- TASK TO COMPLETE
Scan the lines below for the word "part". Copy each line you find it in.

[start of MATERIAL]

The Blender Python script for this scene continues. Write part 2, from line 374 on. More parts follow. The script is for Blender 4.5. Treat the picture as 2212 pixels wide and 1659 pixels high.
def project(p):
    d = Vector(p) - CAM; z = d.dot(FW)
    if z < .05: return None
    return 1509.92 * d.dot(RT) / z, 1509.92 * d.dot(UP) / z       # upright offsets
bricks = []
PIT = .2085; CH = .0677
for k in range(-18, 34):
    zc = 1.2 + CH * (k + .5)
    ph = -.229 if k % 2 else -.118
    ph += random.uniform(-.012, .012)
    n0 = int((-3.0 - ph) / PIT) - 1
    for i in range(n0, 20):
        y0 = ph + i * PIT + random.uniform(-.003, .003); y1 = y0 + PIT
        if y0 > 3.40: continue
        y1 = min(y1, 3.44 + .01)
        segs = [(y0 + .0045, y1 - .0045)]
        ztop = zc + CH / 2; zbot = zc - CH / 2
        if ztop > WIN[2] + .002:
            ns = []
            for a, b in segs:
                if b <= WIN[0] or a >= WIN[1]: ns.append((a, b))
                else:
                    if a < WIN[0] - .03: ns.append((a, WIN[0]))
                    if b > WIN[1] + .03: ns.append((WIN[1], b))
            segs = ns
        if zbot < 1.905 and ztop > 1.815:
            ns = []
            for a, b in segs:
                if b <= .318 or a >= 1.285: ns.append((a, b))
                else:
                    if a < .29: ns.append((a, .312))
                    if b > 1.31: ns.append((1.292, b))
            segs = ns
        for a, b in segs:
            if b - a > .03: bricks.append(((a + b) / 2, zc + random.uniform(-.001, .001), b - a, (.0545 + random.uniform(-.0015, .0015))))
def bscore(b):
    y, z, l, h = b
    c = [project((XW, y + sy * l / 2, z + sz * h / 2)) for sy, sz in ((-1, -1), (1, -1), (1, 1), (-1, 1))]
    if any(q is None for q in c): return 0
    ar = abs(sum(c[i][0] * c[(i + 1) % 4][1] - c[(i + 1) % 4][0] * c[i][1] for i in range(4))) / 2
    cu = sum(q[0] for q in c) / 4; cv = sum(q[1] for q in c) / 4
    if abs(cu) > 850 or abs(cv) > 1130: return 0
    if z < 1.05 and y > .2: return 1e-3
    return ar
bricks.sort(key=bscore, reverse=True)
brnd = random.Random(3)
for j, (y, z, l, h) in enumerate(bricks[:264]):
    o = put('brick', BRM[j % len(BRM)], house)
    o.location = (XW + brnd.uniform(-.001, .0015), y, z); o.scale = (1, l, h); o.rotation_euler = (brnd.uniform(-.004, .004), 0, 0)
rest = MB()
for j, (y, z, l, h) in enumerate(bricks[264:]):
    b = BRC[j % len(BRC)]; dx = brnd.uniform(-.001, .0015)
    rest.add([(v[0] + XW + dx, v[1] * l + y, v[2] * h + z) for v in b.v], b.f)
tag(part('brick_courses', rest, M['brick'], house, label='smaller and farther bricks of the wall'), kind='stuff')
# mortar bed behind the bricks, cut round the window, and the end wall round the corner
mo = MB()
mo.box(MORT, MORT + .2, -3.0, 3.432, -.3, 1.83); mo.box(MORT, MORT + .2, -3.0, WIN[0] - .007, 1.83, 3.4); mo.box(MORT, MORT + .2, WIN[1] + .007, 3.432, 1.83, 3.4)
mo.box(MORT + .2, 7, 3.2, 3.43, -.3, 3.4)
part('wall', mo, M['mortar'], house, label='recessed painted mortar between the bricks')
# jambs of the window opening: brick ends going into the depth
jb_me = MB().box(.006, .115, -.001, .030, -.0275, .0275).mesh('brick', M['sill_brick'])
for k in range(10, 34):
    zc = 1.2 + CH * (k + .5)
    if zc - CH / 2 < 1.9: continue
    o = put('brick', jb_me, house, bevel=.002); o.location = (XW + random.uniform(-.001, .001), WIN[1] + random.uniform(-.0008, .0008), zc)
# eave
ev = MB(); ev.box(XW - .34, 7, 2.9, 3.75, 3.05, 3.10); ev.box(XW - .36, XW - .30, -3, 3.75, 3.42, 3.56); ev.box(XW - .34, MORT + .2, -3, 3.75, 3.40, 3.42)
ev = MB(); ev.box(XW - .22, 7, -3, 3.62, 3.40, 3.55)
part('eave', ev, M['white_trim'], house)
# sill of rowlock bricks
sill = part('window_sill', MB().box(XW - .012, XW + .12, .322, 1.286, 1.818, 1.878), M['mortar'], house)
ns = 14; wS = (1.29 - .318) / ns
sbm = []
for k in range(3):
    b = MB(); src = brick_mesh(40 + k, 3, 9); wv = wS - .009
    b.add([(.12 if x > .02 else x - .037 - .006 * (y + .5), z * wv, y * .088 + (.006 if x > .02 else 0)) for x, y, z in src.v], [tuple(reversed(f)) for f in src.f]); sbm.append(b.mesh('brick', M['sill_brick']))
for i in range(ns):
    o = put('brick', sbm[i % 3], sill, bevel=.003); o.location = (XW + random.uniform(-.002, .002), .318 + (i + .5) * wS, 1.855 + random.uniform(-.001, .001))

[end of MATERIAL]

- ANSWER FOR THE TASK
The Blender Python script for this scene continues. Write part 2, from line 374 on. More parts follow. The script is for Blender 4.5. Treat the picture as 2212 pixels wide and 1659 pixels high.
tag(part('brick_courses', rest, M['brick'], house, label='smaller and farther bricks of the wall'), kind='stuff')
part('wall', mo, M['mortar'], house, label='recessed painted mortar between the bricks')
part('eave', ev, M['white_trim'], house)
sill = part('window_sill', MB().box(XW - .012, XW + .12, .322, 1.286, 1.818, 1.878), M['mortar'], house)